You can glimpse the same principle much closer to home. Drop-tower experiments briefly create free-fall conditions by letting an experiment fall inside a controlled system. Parabolic aircraft flights — often nicknamed “vomit comets” — do something similar by following an arc that lets passengers and equipment fall together for short periods. In both cases, gravity has not gone away. The support force has.

Why microgravity matters for science and daily life in orbit

Once you understand that astronauts are in a perpetual fall, life aboard the station looks even more extraordinary. Ordinary actions become unfamiliar choreography: sleeping strapped in place, moving with fingertip pushes, catching drifting tools before they glide away. Even a sip of water turns into a floating sphere that quivers in the air before being swallowed.

For researchers, that strange setting is far more than a curiosity. In microgravity, fluids move differently, flames behave in unusual ways, and crystals can grow with fewer distortions than they do under Earth’s constant pull. Some experiments are therefore not just easier in orbit but fundamentally different. The station becomes a laboratory where scientists can isolate effects that gravity usually masks.

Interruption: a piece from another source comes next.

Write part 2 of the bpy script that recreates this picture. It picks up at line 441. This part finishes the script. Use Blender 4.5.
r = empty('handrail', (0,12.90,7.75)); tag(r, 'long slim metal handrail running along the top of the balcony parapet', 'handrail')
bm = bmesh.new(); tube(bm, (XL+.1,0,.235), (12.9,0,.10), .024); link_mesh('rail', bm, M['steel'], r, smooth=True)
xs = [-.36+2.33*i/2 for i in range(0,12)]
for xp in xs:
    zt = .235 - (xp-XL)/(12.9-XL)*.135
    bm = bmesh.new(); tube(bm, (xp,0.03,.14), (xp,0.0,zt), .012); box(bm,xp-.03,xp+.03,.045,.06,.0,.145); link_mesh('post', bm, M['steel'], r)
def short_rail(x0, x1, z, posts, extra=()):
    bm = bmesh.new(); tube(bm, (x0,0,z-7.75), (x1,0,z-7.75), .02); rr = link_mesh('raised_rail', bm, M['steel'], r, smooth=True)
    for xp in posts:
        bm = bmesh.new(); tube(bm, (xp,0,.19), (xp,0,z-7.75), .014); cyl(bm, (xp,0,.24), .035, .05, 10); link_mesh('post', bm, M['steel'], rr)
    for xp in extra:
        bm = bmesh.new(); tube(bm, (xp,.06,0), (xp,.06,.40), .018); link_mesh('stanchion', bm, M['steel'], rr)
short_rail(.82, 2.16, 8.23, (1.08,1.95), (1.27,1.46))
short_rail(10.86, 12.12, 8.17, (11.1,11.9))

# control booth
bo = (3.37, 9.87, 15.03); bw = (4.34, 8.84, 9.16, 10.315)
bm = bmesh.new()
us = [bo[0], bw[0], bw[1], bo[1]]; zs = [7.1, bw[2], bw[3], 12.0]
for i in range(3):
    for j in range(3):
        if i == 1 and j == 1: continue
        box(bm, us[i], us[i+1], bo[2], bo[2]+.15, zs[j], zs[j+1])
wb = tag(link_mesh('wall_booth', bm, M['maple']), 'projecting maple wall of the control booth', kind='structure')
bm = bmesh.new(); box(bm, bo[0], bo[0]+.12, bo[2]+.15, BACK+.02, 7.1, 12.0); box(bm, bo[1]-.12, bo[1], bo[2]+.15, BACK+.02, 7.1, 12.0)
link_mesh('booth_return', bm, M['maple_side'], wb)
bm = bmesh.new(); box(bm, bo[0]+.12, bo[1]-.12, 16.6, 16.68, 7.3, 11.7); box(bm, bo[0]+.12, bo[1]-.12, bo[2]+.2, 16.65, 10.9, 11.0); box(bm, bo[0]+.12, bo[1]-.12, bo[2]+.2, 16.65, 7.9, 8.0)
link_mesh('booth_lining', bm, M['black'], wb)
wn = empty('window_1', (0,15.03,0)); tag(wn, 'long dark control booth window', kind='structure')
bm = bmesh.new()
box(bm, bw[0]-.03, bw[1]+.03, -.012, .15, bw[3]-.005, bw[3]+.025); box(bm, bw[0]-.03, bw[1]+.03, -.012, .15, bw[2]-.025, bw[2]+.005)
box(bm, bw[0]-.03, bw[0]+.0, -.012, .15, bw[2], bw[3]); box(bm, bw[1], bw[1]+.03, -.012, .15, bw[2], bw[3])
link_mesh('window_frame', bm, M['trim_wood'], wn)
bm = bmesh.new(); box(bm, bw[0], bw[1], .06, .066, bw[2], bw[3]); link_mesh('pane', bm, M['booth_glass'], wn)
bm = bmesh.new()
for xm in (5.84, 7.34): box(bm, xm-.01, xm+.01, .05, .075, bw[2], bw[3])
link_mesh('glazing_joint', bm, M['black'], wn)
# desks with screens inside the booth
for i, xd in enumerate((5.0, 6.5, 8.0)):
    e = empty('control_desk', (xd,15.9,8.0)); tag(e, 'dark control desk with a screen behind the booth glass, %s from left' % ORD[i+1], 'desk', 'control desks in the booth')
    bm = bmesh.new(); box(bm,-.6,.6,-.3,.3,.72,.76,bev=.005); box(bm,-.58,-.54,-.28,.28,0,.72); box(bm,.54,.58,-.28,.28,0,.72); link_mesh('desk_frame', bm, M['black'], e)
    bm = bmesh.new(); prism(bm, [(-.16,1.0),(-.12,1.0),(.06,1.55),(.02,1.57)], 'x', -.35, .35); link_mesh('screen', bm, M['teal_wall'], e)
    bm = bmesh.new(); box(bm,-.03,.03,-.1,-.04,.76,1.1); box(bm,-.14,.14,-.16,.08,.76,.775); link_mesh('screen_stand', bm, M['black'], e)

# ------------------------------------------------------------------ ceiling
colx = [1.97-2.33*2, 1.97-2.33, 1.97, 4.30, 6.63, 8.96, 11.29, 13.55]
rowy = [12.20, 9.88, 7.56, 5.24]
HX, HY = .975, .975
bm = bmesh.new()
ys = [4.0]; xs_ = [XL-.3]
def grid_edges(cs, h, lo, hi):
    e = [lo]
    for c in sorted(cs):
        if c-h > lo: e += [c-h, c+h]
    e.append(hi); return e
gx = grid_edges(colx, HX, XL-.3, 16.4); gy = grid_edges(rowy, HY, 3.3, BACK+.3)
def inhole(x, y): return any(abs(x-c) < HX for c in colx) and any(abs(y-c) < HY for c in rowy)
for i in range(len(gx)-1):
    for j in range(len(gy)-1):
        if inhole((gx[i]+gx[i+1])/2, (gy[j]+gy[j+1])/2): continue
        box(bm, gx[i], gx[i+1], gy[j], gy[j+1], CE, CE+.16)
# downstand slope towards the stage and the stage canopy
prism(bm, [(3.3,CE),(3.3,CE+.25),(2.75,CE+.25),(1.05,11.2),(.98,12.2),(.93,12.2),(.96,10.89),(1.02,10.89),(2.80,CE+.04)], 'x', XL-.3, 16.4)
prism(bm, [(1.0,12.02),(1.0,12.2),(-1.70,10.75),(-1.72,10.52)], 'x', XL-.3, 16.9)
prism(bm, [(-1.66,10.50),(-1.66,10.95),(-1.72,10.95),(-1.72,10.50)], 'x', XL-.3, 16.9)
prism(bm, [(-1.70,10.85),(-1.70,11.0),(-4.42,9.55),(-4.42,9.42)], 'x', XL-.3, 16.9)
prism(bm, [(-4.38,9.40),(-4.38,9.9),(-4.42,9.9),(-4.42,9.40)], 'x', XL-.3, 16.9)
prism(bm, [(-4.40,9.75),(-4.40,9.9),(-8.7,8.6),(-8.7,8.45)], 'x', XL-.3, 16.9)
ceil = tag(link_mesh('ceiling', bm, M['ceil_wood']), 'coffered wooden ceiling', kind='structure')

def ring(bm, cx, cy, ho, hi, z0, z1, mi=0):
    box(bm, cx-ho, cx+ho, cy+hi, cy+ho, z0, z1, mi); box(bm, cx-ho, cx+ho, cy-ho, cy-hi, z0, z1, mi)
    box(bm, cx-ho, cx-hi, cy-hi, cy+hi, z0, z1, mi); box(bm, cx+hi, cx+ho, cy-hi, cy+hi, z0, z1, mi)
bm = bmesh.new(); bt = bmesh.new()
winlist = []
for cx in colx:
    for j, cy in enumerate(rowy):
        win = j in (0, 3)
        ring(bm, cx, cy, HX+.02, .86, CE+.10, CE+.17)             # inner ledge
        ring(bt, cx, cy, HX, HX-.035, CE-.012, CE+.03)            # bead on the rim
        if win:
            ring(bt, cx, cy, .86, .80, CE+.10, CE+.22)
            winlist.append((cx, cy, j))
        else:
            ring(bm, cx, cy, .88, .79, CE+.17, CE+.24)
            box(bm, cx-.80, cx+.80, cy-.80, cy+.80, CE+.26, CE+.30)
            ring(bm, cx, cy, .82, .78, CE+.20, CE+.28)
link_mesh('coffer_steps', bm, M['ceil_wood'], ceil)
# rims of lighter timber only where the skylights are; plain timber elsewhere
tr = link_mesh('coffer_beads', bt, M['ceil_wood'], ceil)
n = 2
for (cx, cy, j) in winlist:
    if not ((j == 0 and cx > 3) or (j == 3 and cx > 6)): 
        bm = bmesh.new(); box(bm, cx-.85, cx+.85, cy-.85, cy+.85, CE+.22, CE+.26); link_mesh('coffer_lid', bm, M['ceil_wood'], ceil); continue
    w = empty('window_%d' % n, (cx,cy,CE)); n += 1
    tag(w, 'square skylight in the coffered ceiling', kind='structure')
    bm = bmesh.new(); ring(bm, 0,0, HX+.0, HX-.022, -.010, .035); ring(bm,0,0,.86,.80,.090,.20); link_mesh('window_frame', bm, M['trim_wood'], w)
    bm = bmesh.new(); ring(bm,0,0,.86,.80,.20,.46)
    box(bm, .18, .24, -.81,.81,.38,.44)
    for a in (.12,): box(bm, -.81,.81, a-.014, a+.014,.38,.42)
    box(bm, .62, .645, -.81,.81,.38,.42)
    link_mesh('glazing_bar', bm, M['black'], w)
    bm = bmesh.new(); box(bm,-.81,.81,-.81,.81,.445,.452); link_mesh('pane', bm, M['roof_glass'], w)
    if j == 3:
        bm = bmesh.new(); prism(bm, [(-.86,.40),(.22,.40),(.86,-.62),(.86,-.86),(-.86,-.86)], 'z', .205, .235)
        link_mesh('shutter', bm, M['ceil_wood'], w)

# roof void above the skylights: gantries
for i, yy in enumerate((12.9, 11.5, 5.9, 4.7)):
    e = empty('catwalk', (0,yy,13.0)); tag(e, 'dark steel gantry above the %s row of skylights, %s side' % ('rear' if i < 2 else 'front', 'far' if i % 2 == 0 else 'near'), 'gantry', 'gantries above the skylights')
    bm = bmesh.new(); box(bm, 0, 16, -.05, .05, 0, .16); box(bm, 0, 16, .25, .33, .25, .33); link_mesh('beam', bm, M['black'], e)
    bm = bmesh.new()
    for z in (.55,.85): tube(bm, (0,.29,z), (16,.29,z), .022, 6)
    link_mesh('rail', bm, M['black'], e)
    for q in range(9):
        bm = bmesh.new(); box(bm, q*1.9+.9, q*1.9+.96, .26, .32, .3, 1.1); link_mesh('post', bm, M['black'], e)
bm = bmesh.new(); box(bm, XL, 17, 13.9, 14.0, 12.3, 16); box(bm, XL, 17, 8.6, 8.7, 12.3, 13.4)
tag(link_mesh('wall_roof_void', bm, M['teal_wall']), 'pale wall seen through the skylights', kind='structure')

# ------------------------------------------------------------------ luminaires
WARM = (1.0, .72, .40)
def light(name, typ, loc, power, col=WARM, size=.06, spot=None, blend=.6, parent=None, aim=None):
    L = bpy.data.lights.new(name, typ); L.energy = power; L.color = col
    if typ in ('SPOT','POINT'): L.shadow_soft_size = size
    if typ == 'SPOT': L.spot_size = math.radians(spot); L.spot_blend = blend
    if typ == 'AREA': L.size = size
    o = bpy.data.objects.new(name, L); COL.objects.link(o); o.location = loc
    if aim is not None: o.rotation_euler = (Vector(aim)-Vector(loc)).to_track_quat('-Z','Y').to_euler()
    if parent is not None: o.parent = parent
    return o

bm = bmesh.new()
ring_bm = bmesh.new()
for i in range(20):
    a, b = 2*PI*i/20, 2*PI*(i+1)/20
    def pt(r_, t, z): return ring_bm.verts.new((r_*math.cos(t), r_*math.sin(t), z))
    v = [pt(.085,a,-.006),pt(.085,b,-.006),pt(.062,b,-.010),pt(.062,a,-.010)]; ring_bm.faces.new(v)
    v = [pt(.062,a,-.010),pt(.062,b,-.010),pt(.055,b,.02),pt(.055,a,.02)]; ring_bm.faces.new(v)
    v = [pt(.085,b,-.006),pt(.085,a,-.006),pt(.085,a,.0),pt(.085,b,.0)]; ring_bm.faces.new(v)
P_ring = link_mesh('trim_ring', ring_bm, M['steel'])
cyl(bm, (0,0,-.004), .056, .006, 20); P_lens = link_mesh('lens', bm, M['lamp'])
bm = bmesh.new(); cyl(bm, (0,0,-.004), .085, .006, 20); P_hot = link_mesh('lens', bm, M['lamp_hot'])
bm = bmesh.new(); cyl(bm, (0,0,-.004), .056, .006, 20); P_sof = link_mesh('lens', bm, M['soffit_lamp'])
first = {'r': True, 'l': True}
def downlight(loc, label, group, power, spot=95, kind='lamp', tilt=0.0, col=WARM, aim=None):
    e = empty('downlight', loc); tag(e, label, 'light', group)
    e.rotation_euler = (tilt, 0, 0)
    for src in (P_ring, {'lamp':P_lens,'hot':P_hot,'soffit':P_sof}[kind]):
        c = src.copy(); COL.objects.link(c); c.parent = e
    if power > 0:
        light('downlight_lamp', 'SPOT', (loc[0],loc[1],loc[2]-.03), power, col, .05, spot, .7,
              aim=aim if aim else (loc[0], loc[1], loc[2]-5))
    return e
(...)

That is the deeper wonder behind the sight of astronauts floating through a module. It is not a trick of distance from Earth, nor a sign that gravity has faded into irrelevance. Quite the opposite: gravity is still there, shaping every moment. Weightlessness in orbit is really the sensation of surrendering to that pull completely, while moving sideways so fast that the fall never ends.

And perhaps that is why the image remains so compelling. What looks like effortless drifting is actually one of the most precise balancing acts in nature — a spacecraft, its crew and an entire orbital laboratory endlessly falling around a world that keeps curving away beneath them.